Switch to the white rods and do the same using only the flats of the white rods. Use light pressure at all times when you are using the white rods.
 
I already got ultra fine stones for the sharpmaker. Will a strop really bring out the sharpness even more than these stones?

My tests with measurements of sharpness did not show any improvement from Fine to Ultra Fine. I think it is matter of hardness - I think it is too hard to create very edge, may be it bend it instead sharpening creating burr not fine edge. Leather is soft and will not bend edge (as well as water stones), but it may round the edge if it is too soft and too much pressure applied.

Deburring with raising angle - again, is it really thin out burr so it fall out or just breaking it out because you bend it more? Did anybody test result other than shaving hand? I can shave after Coarse diamond, so to me this is not an indication of fine edge. If you shave hair itself - this is really fine edge. If you can do this after deburring - then I will believe it.

So I prefer to get rid of burr without changing angle I intend to have on my edge.

Thanks, Vassili.
 
After 800 grit, I use very light pressure on all stones, spyderco fine, UF, King 1200, 4K, 8K.

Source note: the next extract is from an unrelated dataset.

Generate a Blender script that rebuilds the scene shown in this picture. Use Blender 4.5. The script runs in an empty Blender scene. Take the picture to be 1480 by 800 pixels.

I don't strop the edges that have a burr, takes too long to remove at 60,000 grit.
 
I start wondering - what if ceramic just need some soft base to put under? Something what may absorb pressure variation? I remember you sad you did you sharpening holding you strop in you hand in air. May be this may sharpening on ceramic less damaging to ultra-fine edge? Some water bad or something like this?

Thanks, Vassili.
 
maybe, my ceramics are Spyderco Profiles, hold those in my hand as well. I also put a foot square ceramic tile on my lap to place the waterstones + holder. I have to use a light touch so the stones don't shift excessively. I like to feel both the blade and the sharpener when honing.